■美術館(展覧会)てくてく日記第34回
企画展
「超絶技巧の明治の牙彫・木彫」2009年8月28日(金)~ 11月23日(月・祝)
清水三年坂美術館
※清水三年坂美術館webサイト
今回は、清水三年坂美術館の企画展「超絶技巧の明治の牙彫・木彫」です。
私(橋本)は、二度に渡って足を運んでまいりました。
最初は、紫苑さんから「三年坂、凄かった!」という報告をメールと電話で伺いました。
一度目は、齋藤美洲さんに同行。先生の解説つきで、作品を見てまわりましたが、中でも、 大内玉藻の風に吹かれる牡丹図の根付の前で漏らした「ここまで、牡丹の花を(風で)動かしたものは、はじめて見た・・・素晴らしい」との感想を聞いて、美洲先生らしい感想だなあ・・と納得したりしました。
二度目は、三昧さんと向円さんとご一緒しました。この日は、清宗根付館関係の集まりが京都であっただけに、三年坂美術館の会場には、他の根付作家の方々(黒岩明さんや前田中さんなど)も数人いらしていて、室内が不思議な熱気に包まれていたように思います。

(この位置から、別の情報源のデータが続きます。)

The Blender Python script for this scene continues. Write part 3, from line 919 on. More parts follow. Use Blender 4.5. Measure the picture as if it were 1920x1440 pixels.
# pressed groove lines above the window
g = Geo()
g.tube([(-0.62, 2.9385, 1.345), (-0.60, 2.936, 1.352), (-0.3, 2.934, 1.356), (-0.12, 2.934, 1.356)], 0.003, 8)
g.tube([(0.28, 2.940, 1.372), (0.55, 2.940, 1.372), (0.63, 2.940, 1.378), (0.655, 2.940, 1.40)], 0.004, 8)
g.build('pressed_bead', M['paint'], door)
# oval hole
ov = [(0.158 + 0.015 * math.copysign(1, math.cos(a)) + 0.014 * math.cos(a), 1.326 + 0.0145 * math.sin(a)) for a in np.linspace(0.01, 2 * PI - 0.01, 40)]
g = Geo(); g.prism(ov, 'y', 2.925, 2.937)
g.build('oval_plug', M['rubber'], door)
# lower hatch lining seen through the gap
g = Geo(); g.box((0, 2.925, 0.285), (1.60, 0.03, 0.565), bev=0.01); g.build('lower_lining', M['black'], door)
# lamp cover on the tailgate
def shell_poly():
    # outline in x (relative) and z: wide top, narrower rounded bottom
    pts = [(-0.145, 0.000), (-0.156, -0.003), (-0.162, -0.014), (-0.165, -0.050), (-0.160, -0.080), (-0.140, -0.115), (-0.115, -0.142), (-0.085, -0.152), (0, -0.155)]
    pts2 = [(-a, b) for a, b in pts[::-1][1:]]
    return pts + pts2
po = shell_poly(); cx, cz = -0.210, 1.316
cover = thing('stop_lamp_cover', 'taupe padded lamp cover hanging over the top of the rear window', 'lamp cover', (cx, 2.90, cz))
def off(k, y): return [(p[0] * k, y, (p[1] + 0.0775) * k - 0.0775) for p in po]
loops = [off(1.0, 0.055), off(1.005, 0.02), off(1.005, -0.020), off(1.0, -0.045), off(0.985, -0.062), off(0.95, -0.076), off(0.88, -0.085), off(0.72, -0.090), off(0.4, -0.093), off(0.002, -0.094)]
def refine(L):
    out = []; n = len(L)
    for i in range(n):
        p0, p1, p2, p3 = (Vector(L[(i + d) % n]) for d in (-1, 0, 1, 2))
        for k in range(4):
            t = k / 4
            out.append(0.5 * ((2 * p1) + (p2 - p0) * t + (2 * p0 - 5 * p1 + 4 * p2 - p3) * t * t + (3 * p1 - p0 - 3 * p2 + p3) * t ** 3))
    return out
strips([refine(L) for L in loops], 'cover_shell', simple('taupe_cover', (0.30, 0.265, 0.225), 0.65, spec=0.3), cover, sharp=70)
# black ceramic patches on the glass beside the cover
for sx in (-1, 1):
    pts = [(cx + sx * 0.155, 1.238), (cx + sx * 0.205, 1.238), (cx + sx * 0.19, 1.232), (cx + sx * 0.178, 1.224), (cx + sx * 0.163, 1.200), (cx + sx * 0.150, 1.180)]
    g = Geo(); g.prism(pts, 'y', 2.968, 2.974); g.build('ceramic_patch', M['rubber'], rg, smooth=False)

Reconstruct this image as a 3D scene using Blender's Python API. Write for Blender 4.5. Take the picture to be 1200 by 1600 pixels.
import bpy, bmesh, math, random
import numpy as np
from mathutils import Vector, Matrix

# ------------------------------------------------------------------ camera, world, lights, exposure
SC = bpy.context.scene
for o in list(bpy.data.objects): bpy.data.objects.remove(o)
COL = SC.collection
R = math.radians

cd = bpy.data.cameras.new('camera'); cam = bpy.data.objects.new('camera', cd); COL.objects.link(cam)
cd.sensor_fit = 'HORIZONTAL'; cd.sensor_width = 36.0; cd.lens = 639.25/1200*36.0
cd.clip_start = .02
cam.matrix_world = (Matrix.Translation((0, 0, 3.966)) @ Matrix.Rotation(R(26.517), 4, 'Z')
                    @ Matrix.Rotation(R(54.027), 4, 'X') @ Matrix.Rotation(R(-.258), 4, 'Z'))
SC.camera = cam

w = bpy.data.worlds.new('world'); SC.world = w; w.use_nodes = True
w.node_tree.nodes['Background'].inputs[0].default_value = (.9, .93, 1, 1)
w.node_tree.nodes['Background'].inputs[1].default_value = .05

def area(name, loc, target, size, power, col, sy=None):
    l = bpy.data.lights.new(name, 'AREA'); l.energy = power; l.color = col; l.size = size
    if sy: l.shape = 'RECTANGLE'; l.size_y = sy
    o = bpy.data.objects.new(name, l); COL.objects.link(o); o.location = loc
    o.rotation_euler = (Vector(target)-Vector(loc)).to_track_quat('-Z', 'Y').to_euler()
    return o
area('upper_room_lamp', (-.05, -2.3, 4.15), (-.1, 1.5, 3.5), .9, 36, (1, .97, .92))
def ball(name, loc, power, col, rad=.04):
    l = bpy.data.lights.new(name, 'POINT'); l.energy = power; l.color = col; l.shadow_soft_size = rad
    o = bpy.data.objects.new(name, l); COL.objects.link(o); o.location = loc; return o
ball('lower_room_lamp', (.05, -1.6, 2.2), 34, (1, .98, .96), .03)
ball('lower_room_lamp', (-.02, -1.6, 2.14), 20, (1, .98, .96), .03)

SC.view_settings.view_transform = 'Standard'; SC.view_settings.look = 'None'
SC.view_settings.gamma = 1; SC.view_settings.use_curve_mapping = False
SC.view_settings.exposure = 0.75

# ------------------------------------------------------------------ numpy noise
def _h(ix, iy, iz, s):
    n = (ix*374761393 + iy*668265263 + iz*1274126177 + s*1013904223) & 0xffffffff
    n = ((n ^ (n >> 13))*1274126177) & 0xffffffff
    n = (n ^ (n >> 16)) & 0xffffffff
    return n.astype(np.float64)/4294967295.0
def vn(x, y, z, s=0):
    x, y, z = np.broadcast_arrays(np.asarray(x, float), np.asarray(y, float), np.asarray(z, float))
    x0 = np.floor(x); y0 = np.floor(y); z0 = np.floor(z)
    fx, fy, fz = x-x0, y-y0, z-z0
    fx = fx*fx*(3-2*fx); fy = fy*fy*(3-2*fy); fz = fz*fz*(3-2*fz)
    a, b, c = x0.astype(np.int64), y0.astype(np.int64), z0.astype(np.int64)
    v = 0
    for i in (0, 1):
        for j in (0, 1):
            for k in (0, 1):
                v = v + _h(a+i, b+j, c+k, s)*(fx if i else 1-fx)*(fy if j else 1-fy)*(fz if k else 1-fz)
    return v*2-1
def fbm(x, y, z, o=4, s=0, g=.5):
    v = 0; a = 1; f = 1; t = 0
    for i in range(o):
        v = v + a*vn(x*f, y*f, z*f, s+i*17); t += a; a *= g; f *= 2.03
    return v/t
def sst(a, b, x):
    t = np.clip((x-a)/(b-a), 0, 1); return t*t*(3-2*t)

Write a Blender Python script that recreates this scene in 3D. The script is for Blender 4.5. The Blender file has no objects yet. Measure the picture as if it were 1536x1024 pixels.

高村光雲や、石川光明、旭玉山、藻スクールのもの、安藤緑山。
タイトルのとおり、超絶技巧の作品群に圧倒される思いで眺めていました。確かに、彫刻を志すならば、この時代の作品群・作家群をどう考えるのか?というところは、避けては通れないと思います。恐るべき完成度。楽虫さんもブログで書いておられましたが、徹底した技術に到達した結果、宿る精神性のようなもの、気品というものがあるのだと感じます。そういう空気をまとった作品に触れることは、本当に素晴らしい体験です。しかし、至高の技術力のその先に何があるのか?という気持ちも、別の部分であります。完成しきった彫刻技術を持つ高村光雲、石川光明らの後に、彼らを追い越して、その先へ行った者がいたでしょうか。
すべての芸術のジャンルを通して、過去の巨匠の作品群の前で、ではこれからどうするのか?という問いは繰り返されているわけで、その行方を見続けることも、現代の作家を応援する楽しみのひとつです。